The Times opines that what makes for faith is not proved by science anyway, saying, “The ground for religious faith in the modern age cannot be a misguided insistence that science is the path to God: that way lies intellectual chaos. It is more likely to lie in the pull of emotion and — in the title of a famous essay by William James — the will to believe.”

CNN quotes two theologians in their article:

“The ‘god’ that Stephen Hawking is trying to debunk is not the creator God of the Abrahamic faiths who really is the ultimate explanation for why there is something rather than nothing,” said Denis Alexander.

“Hawking’s god is a god-of-the-gaps used to plug present gaps in our scientific knowledge.

“Science provides us with a wonderful narrative as to how [existence] may happen, but theology addresses the meaning of the narrative,” said Alexander, director of The Faraday Institute for Science and Religion.

And Fraser Watts, an Anglican priest and Cambridge expert in the history of science, said that it’s not the existence of the universe that proves the existence of God.

Other religious leaders are responding in a series of op-ed in The Times of London. The Times reports (from behind their paywall) on the reaction of the Archbishop of Canterbury and other British religious leaders:

The Archbishop of Canterbury, Rowan Williams, dismissed the conclusions of Britain’s most eminent scientist, telling The Times: “Belief in God is not about plugging a gap in explaining how one thing relates to another within the Universe. It is the belief that there is an intelligent, living agent on whose activity everything ultimately depends for its existence.

“Physics on its own will not settle the question of why there is something rather than nothing.”

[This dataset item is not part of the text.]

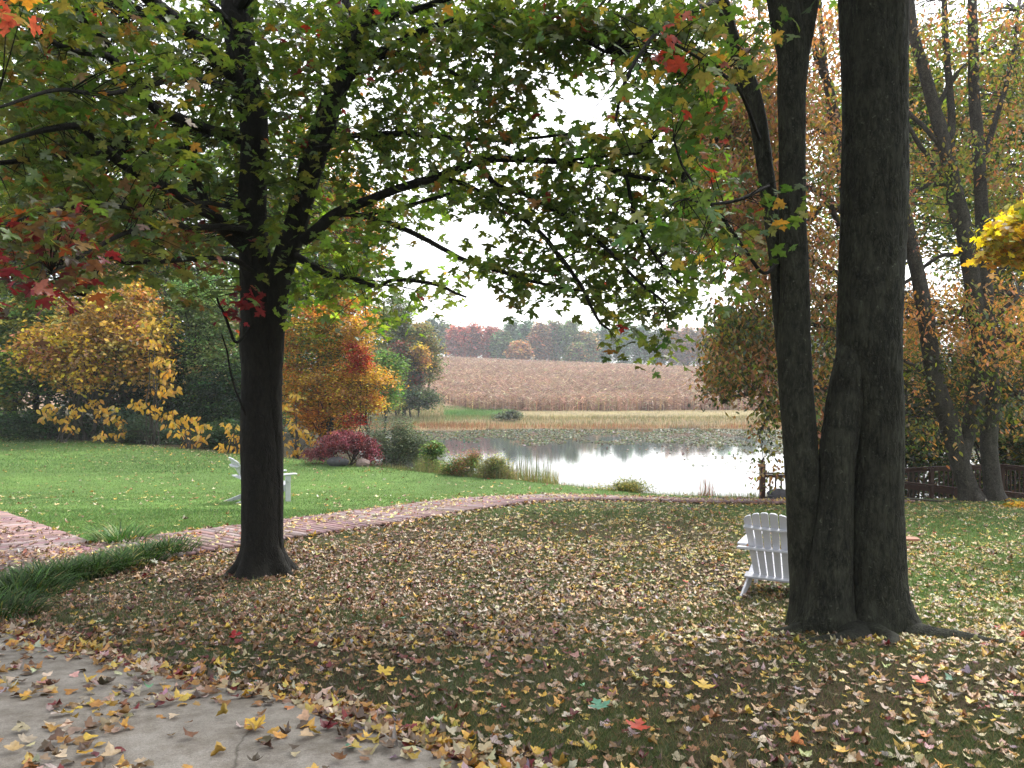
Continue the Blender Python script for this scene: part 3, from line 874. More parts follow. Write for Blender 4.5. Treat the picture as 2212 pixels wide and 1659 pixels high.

Rabbi Jonathan Sacks wrote the first response (also from behind a paywall):

What would we do for entertainment without scientists telling us, with breathless excitement, that “God did not create the Universe”, as if they were the first to discover this astonishing proposition? Stephen Hawking is the latest, but certainly not the first. When Napoleon asked Laplace, two hundred years ago, where was God in his scientific system, the mathematician replied, Je n’ai pas besoin de cette hypothèse. “I do not need God to explain the Universe.” We never did. That is what scientists do not understand.

There is a difference between science and religion. Science is about explanation. Religion is about interpretation. Science takes things apart to see how they work. Religion puts things together to see what they mean. They are different intellectual enterprises. They even occupy different hemispheres of the brain. Science — linear, atomistic, analytical — is a typical left-brain activity. Religion — integrative, holistic, relational — is supremely a work of the right brain.

It is important for us to understand the misinterpretation Professor Hawking has made, because the mutual hostility between religion and science is one of the curses of our age, and is damaging to religion and science in equal measure.